Reminds me of the time I realized that the indie multiplayer game I was playing would print jibberish whenever you typed a "%" in the chat and therefore it was probably just doing an unsanitized sprintf somewhere. Then I realized that putting a %n in there would mess things up and yup crash the server (not just the client). It would have taken a lot more skill than I had to actually exploit that to do more than just randomly crash servers.
Yeah, pulling off a successful format string attack generally requires knowledge of where the stack is or having a variable pre-initialized to the address of something on it; then you'll need the address of something useful to jump to. If you have a copy of the non-PIE/ASLR executable, this is easy, otherwise other methods are needed.

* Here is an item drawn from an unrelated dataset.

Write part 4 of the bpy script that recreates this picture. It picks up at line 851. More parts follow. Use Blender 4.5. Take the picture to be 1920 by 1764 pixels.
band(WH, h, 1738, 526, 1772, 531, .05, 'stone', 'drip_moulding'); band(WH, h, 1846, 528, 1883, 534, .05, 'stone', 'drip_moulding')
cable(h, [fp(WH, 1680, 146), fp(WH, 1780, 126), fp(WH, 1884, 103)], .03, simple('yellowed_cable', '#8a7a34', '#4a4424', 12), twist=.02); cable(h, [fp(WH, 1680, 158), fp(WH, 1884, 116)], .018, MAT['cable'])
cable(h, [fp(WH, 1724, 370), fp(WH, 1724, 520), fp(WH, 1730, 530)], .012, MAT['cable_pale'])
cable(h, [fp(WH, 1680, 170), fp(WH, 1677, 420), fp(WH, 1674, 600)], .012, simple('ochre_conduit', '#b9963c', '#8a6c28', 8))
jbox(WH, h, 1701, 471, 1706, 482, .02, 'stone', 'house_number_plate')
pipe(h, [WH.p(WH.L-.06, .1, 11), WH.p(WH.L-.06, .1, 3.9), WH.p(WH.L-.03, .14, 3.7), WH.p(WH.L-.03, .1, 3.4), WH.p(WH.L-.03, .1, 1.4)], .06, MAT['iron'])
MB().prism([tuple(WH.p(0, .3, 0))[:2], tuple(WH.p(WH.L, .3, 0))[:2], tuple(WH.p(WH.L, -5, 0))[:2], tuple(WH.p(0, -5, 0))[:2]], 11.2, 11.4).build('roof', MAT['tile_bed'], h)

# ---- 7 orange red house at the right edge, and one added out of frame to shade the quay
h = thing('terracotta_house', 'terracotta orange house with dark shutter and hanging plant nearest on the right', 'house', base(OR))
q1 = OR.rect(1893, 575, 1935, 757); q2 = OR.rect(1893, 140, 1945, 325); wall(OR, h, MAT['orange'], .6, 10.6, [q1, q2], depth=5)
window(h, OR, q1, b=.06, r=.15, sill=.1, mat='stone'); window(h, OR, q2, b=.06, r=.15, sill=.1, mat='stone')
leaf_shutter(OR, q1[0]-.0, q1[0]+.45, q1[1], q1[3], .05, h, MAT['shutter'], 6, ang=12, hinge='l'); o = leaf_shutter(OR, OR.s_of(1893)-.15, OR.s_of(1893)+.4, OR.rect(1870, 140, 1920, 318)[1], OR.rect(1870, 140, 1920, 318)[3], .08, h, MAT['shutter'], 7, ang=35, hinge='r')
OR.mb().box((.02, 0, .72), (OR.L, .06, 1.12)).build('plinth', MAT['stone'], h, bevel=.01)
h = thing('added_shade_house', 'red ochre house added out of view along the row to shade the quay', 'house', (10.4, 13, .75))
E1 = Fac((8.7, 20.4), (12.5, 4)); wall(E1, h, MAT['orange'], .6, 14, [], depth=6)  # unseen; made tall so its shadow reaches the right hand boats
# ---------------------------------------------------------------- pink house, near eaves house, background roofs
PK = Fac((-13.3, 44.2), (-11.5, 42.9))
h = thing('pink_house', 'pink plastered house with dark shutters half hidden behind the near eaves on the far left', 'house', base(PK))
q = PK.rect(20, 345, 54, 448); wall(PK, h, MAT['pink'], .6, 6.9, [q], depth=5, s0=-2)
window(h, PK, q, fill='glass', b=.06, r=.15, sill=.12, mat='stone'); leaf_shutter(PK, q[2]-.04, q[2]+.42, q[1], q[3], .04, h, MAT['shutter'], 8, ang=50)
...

Actually, if you (the attacker) receive the printf output, then you can pretty trivially leak almost any memory you want with %N$x, allowing you to first leak the entire stack, then pivot to leak any referenced memory regions (which will almost certainly include the executable and many libraries due to return addresses on the stack). Worse, you can then use %N$n to write to any pointer in memory - if you can find your input string in memory (dereference stuff until you find the heap, for example), you can stuff pointers into it and get a write-what-where primitive (which is game over).
This is part of what makes format string vulnerabilities so nasty - they hand you a free leak in addition to %n being capable of very flexible overwrites.
> you can then use %N$n to write to any pointer in memory - if you can find your input string in memory (dereference stuff until you find the heap, for example), you can stuff pointers into it
You first have to get a valid pointer to something, which can be pretty hard when the addresses are randomized. Yes: if you can satisfy all the requirements for a printf attack, there's a whole lot you can do: overflow the stack and write to the return address, find the address of system, perform arbitrary reads or writes, etc. But as you've mentioned yourself, a successful format string exploit requires more than just "someone passed a user-controlled string to printf", at least as far as I'm aware.
> %% - complete form
Wait, what? %n writes the current number of characters outputted to the int * you specify, while %% just prints a percent sign.